If OneDrive isn’t running, any attempt to work with an online-only file fails with a cryptic error:
And the need to have OneDrive always running can cause unforeseen problems, especially in commercial environments.
For example, let’s say you have OneDrive installed on a server. You’ve shared your OneDrive directory over the network, to allow your users to access the files without having OneDrive installed.
Everything works well when your server is on and OneDrive is running. Your users can access all files just fine — even the ones that are online-only.
However, if OneDrive.exe is not running on the server — maybe because the server rebooted and you didn’t log in yet — your users won’t be able to access the online-only files. Their programs will fail in strange ways, like Adobe Acrobat did when we tried to open an online-only PDF file:
It’s easy to see how the inability to get to the files could cause head-scratching and frustration!
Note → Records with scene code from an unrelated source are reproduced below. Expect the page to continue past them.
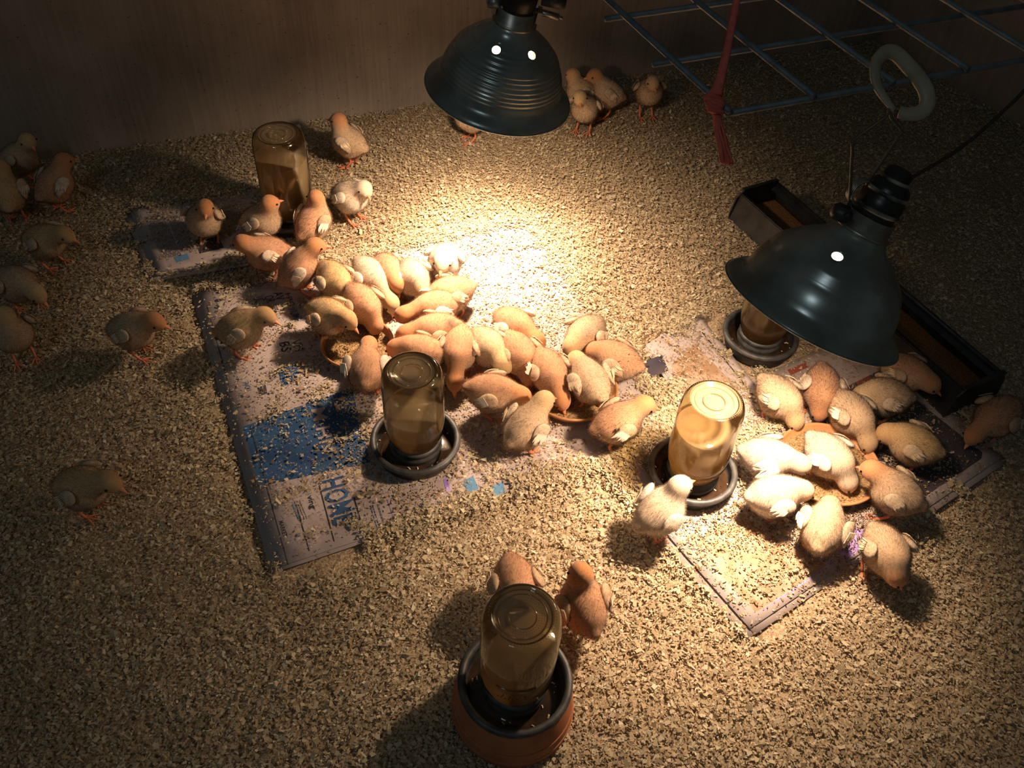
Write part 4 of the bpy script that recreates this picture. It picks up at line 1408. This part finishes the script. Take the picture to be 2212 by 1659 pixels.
# ------------------------------------------------------------------ trough
A = un(1575, 473, 0)
Bq = un(2036, 904, 0)
Dq = un(2131, 844, 0)
lx = norm((Bq - A)[:2])
ly = np.array([-lx[1], lx[0]])
if (Dq - Bq)[:2] @ ly < 0:
    ly = -ly
TW = float((Dq - Bq)[:2] @ ly)
TL = float(np.linalg.norm((Bq - A)[:2]))
t = thing('feed_trough', (A[0], A[1], 0), 'long black metal feed trough running behind the tilted lamp', 'feed trough', math.atan2(lx[1], lx[0]))
sg = 1.0 if np.cross(np.append(lx, 0), np.append(ly, 0))[2] > 0 else -1.0
TH = 0.055


def plate(name, quad, th_, mat, label=None):
    q = np.array(quad, float)
    nn = norm(np.cross(q[1] - q[0], q[3] - q[0])) * th_
    mb = MB()
    mb.add(np.concatenate([q, q + nn]), [(0, 3, 2, 1), (4, 5, 6, 7), (0, 1, 5, 4), (1, 2, 6, 5), (2, 3, 7, 6), (3, 0, 4, 7)])
    mb.v = [np.column_stack([v[:, 0], v[:, 1] * sg, v[:, 2]]) for v in mb.v]
    return obj(name, mb.mesh(name, mat, False), t, label)


ins = 0.014
plate('bottom', [(0, 0, 0.004), (TL, 0, 0.004), (TL, TW, 0.004), (0, TW, 0.004)], 0.002, M_TROUGH)
plate('side_panel', [(0, 0, 0.002), (TL, 0, 0.002), (TL, ins, TH), (0, ins, TH)], 0.002, M_TROUGH)
plate('side_panel', [(0, TW, 0.002), (TL, TW, 0.002), (TL, TW - ins, TH), (0, TW - ins, TH)], 0.002, M_TROUGH)
for w0, w1 in ((ins, ins + 0.010), (TW - ins, TW - ins - 0.016)):
    plate('folded_lip', [(0, w0, TH), (TL, w0, TH), (TL, w1, TH - 0.004), (0, w1, TH - 0.004)], 0.002, M_TROUGH)
mb = MB()
mb.tube([(0, (TW - ins) * sg, TH + 0.002), (TL, (TW - ins) * sg, TH + 0.002)], 0.0045, 10)
obj('rolled_edge', mb.mesh('rolled_edge', M_TROUGH), t)
for x in (0, TL):
    pr = [(-0.003, 0), (TW + 0.003, 0), (TW + 0.003, 0.016), (TW - 0.004, TH * 0.85), (TW - 0.016, TH + 0.010), (TW * 0.5, TH + 0.012), (0.020, TH + 0.008), (0.004, TH * 0.9), (-0.003, 0.018)]
    mb = MB()
    n_ = len(pr)
    v = np.array([(x + e_, a * sg, b) for e_ in (-0.0015, 0.0015) for a, b in pr])
    mb.add(v, [tuple(range(n_))[::-1], tuple(range(n_, 2 * n_))] + [(i, (i + 1) % n_, (i + 1) % n_ + n_, i + n_) for i in range(n_)])
    # flange folded over the end
    mb.box((x - 0.004, min(0.016 * sg, (TW - 0.014) * sg), TH + 0.009), (x + 0.004, max(0.016 * sg, (TW - 0.014) * sg), TH + 0.012))
    obj('end_panel', mb.mesh('end_panel', M_TROUGH, False), t)
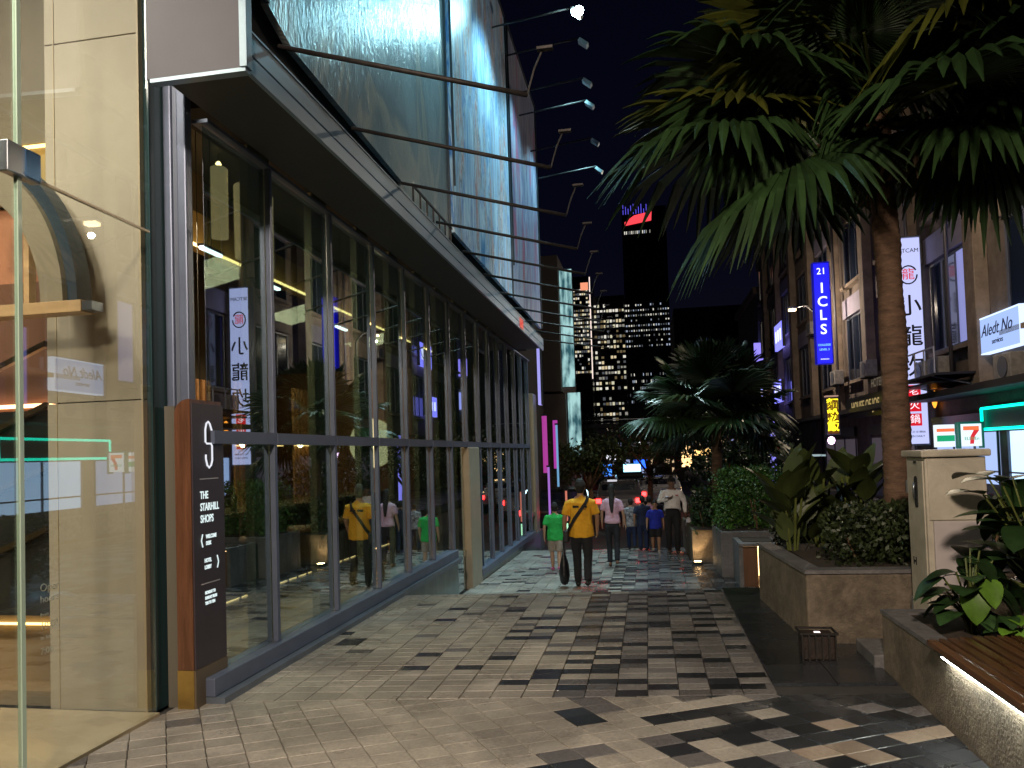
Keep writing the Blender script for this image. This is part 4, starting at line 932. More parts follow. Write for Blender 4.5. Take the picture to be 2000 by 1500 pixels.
# gilt letters
t = thing('gilt_letter_sign', 'row of gilt letters over the dim shop beside the palm trunk', 'sign', loc=(FX - .5, 29.6, 2.95))
text('HOUSE OF JOS', t, E('gilt_glow', (.85, .62, .25), .45), (-.02, 0, .0), .55, '-x'); part('board', t, dark_int, (0, .05, -3, 2.6, -.4, .4))
text('HOTEL', t, E('dull_gilt_glow', (.5, .40, .28), .25), (-.02, -1.6, .72), .42, '-x')
t = thing('flame_sign', 'small orange flame-coloured lamp sign beside the white vertical sign', 'sign', loc=(8.28, 23.9, 2.55))
b = MB(); b.lathe([(.02, 0), (.06, .1), (.09, .3), (.07, .42), (.02, .5)], (0, 0, 0), E('orange_flame', (1, .32, .03), 2.2), 10); b.build('globe', t, True); part('bracket', t, black, (-.1, .1, .1, .12, .5, .52))
t = thing('tall_neon_column', 'slim violet-blue neon column between the palms', 'sign', loc=(5.0, 33.0, -.6))
for z0, z1 in ((0, 1.9), (2.1, 3.2)): part('neon_tube', t, E('violet_neon', (.28, .26, 1.0), 1.2), (0, .24, 0, .15, z0, z1))
part('band', t, black, (-.04, .28, -.04, .2, 1.92, 2.08))
t = thing('shop_shelter', 'pale flat-roofed kiosk shelter with a white lit edge', 'shelter', loc=(5.45, 27.5, -.6)); part('roof', t, E('shelter_edge', (.6, .8, .85), .5), (0, .55, 0, 1.2, 1.78, 1.84)); part('post', t, E('lit_post', (.7, .8, .8), .7), (.05, .12, 0, .08, 0, 1.775))

# ================================================================== FAR: street end, towers
def tower(label, x0, x1, y, d, z1, base, litm, cols, rows, z0r, z1r, p, rng, crown=None, edge=None, name='office_tower', size=(.80, .62)):
    t = thing(name, label, 'tower' if name == 'office_tower' else 'building', loc=(x0, y, -1.3)); W = x1 - x0
    part('facade', t, base, (0, W, 0, d, 0, z1 + 1.3))
    b = MB(); cw = W / cols; rh = (z1r - z0r) / rows; n = 0
    for r in range(rows):
        fl = rng.random()
        for c in range(cols):
            if rng.random() < p * (.35 + 1.3 * fl):
                w0 = cw * size[0] * rng.uniform(.7, 1.1) / 2; cx = cw * (c + .5); zz = z0r + 1.3 + rh * (r + .5); hh = rh * size[1] / 2 * rng.uniform(.6, 1)
                b.box(cx - w0, cx + w0, -.12, -.02, zz - hh, zz + hh, rng.choice(litm)); n += 1
    if n: tag(b.build('lit_windows', t), kind='stuff')
    fl = MB()
    for r in range(rows + 1): zz = z0r + 1.3 + rh * r; fl.box(.1, W - .1, -.06, -.01, zz - .12, zz + .12, P('tower_band', (.03, .035, .05), .4))
    tag(fl.build('floor_bands', t), kind='stuff')
    return t
tb = P('tower_glass', (.006, .008, .016), .25, .2); tb2 = P('tower_dark_brown', (.05, .042, .04), .8)
lw1 = [E('office_white', (.95, .9, .78), .85), E('office_dim', (.6, .58, .5), .45), E('office_cream', (1, .82, .5), .7), E('office_faint', (.3, .32, .36), .25), E('office_low', (.8, .6, .3), .18), E('office_soft', (.9, .85, .6), .7)]
lw2 = [E('office_white', (.95, .9, .78), .85), E('office_cool', (.65, .75, .95), .55), E('office_faint', (.3, .32, .36), .25), E('office_dim', (.6, .58, .5), .45)]
rg = random.Random(77)
t = tower('left lit office tower with a white vertical edge light', -18.6, -13.6, 200, 18, 48, tb, lw1, 9, 22, 22, 46, .72, rg)
part('edge_light', t, E('tower_edge', (1, .8, .72), 1.2), (4.9, 5.15, -.3, -.05, 22, 49)); part('crown_light', t, E('tower_crown_orange', (1, .35, .2), 1.0), (2.6, 4.6, -.3, -.05, 45.6, 47.6))
t = tower('middle lit office block between the two taller towers', -13.3, -4.9, 208, 16, 44, tb, lw1, 10, 24, 8, 42, .62, rg)
t = tower('tallest dark tower with blue and red crown lights', -4.9, 7.4, 215, 20, 70, tb, lw2, 18, 9, 30, 43, .8, rg, size=(.5, .4))
b = MB()
for q in range(11): b.box(.4 + q * .72, .55 + q * .72, -.3, -.1, 69.5, 69.5 + rg.uniform(1.2, 3.2), E('crown_blue', (.15, .12, 1), 1.0))
b.build('blue_crown_lights', t)
b = MB(); b.add([(.8, -.3, 66.2), (8.2, -.3, 67.2), (8.4, -.3, 69.8), (3.5, -.3, 69.0), (.8, -.3, 67.2)], [(0, 1, 2, 3, 4)], E('crown_red', (1, .06, .08), 1.3)); b.build('red_crown_sign', t)
b = MB()
for q in range(16):
    if rg.random() < .7: b.box(.6 + q * .5, .85 + q * .5, -.3, -.1, 63.8, 64.6, rg.choice(lw2))
for q in range(26):
    for r_ in range(5):
        if rg.random() < .5: b.box(.6 + q * .42, .8 + q * .42, -.3, -.1, 16 + r_ * 1.9, 16.7 + r_ * 1.9, rg.choice(lw2))
tag(b.build('scattered_windows', t), kind='stuff')
t = tower('plain dark brown block beyond the palms', 5.5, 20, 140, 20, 27, tb2, lw2, 8, 6, 4, 20, .03, rg)
t = thing('footbridge', 'dark concrete footbridge crossing the street end', 'bridge', loc=(0, 70, 0))
part('deck', t, P('bridge_concrete', (.10, .095, .10), .8), (-9, 14, 0, 4, 2.6, 3.6), (-9, 14, -.1, -.02, 3.7, 4.1)); part('pier', t, tb2, (-7.5, -6.7, 1, 3, -1.3, 2.6)); part('pier', t, tb2, (2.4, 3.2, 1, 3, -1.3, 2.6)); part('pier', t, tb2, (10, 10.8, 1, 3, -1.3, 2.6))
part('rail', t, steel, (-9, 14, -.15, -.11, 4.4, 4.46))
# left street beyond the mall
t = thing('side_building', 'dark brown building wing past the last floodlight', 'building', loc=(0, 0, 0))
part('wall', t, tb2, (-9, -3.95, 24, 40, -1.3, 8.4)); part('wing', t, P('taupe_panel', (.10, .085, .07), .7), (-3.95, -3.25, 29.6, 36, 4.0, 9.4)); part('lower_wing', t, P('taupe_panel', (.10, .085, .07)), (-3.95, -3.1, 29.6, 36, -1.3, 3.9))
ban = bpy.data.materials.new('cyan_banner_print'); ban.use_nodes = True; N = ban.node_tree.nodes; L = ban.node_tree.links; nb = N['Principled BSDF']
tc = N.new('ShaderNodeTexCoord'); mp = N.new('ShaderNodeMapping'); mp.inputs['Scale'].default_value = (3, 1, .7); nn_ = N.new('ShaderNodeTexNoise'); nn_.inputs['Scale'].default_value = 1.6; nn_.inputs['Detail'].default_value = 5
L.new(tc.outputs['Object'], mp.inputs['Vector']); L.new(mp.outputs[0], nn_.inputs['Vector']); rp = N.new('ShaderNodeValToRGB'); rp.color_ramp.elements[0].position = .38; rp.color_ramp.elements[0].color = (.03, .12, .15, 1); rp.color_ramp.elements[1].position = .6; rp.color_ramp.elements[1].color = (.50, .85, .85, 1)
L.new(nn_.outputs['Fac'], rp.inputs['Fac']); L.new(rp.outputs[0], nb.inputs['Emission Color']); nb.inputs['Emission Strength'].default_value = .8; nb.inputs['Base Color'].default_value = (.02, .02, .02, 1)
for x0_, z0_, z1_, lb in ((-3.24, 4.2, 8.9, 'upper pale cyan backlit banner down the street'), (-3.06, 1.4, 3.95, 'lower pale cyan backlit banner down the street')):
    t = thing('backlit_banner', lb, 'banner', 'cyan banners down the street', loc=(x0_, 30, z0_)); part('banner_sheet', t, ban, (0, .50, 0, .1, 0, z1_ - z0_)); part('frame', t, black, (-.03, -.001, -.02, .1, 0, z1_ - z0_), (.501, .53, -.02, .1, 0, z1_ - z0_))
t = thing('lilac_blade_sign', 'thin lilac glowing blade sign at the end of the canopy', 'sign', loc=(-2.86, 20.2, 2.9)); part('light_box', t, E('lilac_blade', (.42, .40, 1), .9), (0, .08, 0, .3, 0, 1.65)); part('frame', t, black, (.081, .1, 0, .3, 0, 1.65))
neon = [(-3.02, 22.5, 1.0, 2.7, (1, .10, .75), 'wide magenta'), (-2.82, 23.5, 1.1, 2.6, (1, .10, .85), 'second magenta'), (-2.6, 22.0, .6, 2.4, (.25, .6, 1), 'pale blue'), (-2.72, 20.8, -1.0, 1.2, (.62, .25, 1), 'long violet'), (-2.33, 21.5, -.35, .5, (1, .3, .2), 'short red')]
for x, y, z0, z1, c, nm in neon:
    t = thing('neon_column', nm + ' neon tube standing just past the mall glass', 'neon light', 'neon tubes past the mall', loc=(x, y, z0)); b = MB(); b.tube([(0, 0, 0), (0, 0, z1 - z0)], (.075 if 'magenta' in nm else .03), E('neon_' + nm.replace(' ', '_'), c, .40 if 'magenta' in nm else .6), 8); b.build('tube', t); part('base', t, black, (-.06, .06, -.06, .06, -.06, -.005)); part('cap', t, black, (-.05, .05, -.05, .05, z1 - z0 + .003, z1 - z0 + .05))
t = thing('neon_column', 'green-tipped lower neon tube beside the short red one', 'neon light', 'neon tubes past the mall', loc=(-2.33, 21.5, -.75)); b = MB(); b.tube([(0, 0, 0), (0, 0, .38)], .03, E('neon_lime', (.5, 1, .6), 1.2), 8); b.build('tube', t)
t = thing('hidden_streak_panel', 'added pale cyan glow panel hidden behind the man in yellow, streaking the wet paving', 'sign', loc=(-2.2, 25.0, -1.02))  # added glow, hidden by the man, lays a bright streak on wet paving
part('lit_face', t, E('streak_panel_glow', (.62, .92, 1.0), 5), (0, .30, 0, .02, .25, 1.40)); part('casing', t, black, (-.04, .34, .021, .16, .2, 1.45)); part('foot', t, black, (.05, .25, .03, .13, 0, .199))
# parked cars with red tail lights
def car(label, x, y, c, rz=0, group='cars on the street beyond the walk'):
    t = thing('car', label, 'car', group, loc=(x, y, -1.02), rz=rz); paint = P('car_paint_%d' % int(c[0] * 100), c, .25, .2, coat=.6)
    b = MB(); pr_ = [(-2.1, .35), (-2.1, .80), (-1.95, .95), (-1.3, 1.0), (-.9, 1.42), (.5, 1.45), (1.1, 1.0), (2.0, .88), (2.12, .6), (2.12, .35)]; k = len(pr_)
    b.add([(xx * (.86 if z > 1.1 else 1), y, z) for xx in (-.85, .85) for y, z in pr_], [tuple(range(k)), tuple(range(2 * k - 1, k - 1, -1))] + [(i, k + i, k + (i + 1) % k, (i + 1) % k) for i in range(k)], paint); b.build('body', t, bevel=.04)
    part('rear_window', t, winm, (-.62, .62, -1.20, -1.06, 1.08, 1.34)).rotation_euler = (0, 0, 0)
    for sx_ in (-1, 1):
        part('tail_light', t, E('tail_light_glow', (1, .02, .02), 14), (sx_ * .82 - .18 * (sx_ > 0), sx_ * .82 + .18 * (sx_ < 0), -2.13, -2.09, .68, .84))
        for yy in (-1.35, 1.35):
            b = MB(); b.tube([(sx_ * .66, yy, .32), (sx_ * .87, yy, .32)], .32, black, 16); wh = b.build('wheel', t, True)
            b = MB(); b.tube([(sx_ * .872, yy, .32), (sx_ * .885, yy, .32)], .19, steel, 12); b.build('rim', wh)
    part('number_plate', t, P('plate_white', (.6, .6, .6), .5), (-.26, .26, -2.14, -2.12, .55, .66)); part('bumper', t, black, (-.8, .8, -2.16, -2.0, .32, .46)); return t
car('dark saloon with lit red tail lights, nearest beyond the neon tubes', -2.75, 25.5, (.03, .03, .035))
car('silver saloon braking in the street beyond the walkers', -1.15, 30.5, (.3, .3, .32))
car('red-lit saloon farthest down the street on the left', -2.3, 37, (.12, .02, .02))
car('small white hatchback with red lights behind the children', .5, 34.5, (.5, .5, .5))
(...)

Fortunately, it’s easy to avoid those problems. Simply turn off Files On-Demand.
Disable Files On-Demand and make OneDrive download all your files to your computer
To turn off OneDrive Files On-Demand:
Click the OneDrive tray icon to summon the tray window. From there, click the gear in the upper right and choose Settings from the menu:
In the Sync and Backup section, scroll down and expand Advanced settings.
Under Files on Demand, click Download all files:
Finally, click Continue to confirm that you want OneDrive to download all your files:
After a few minutes (or hours if your OneDrive is immense), all your files will be available on your hard drive. You’ll be able to access them without issue — even when the OneDrive desktop application isn’t running.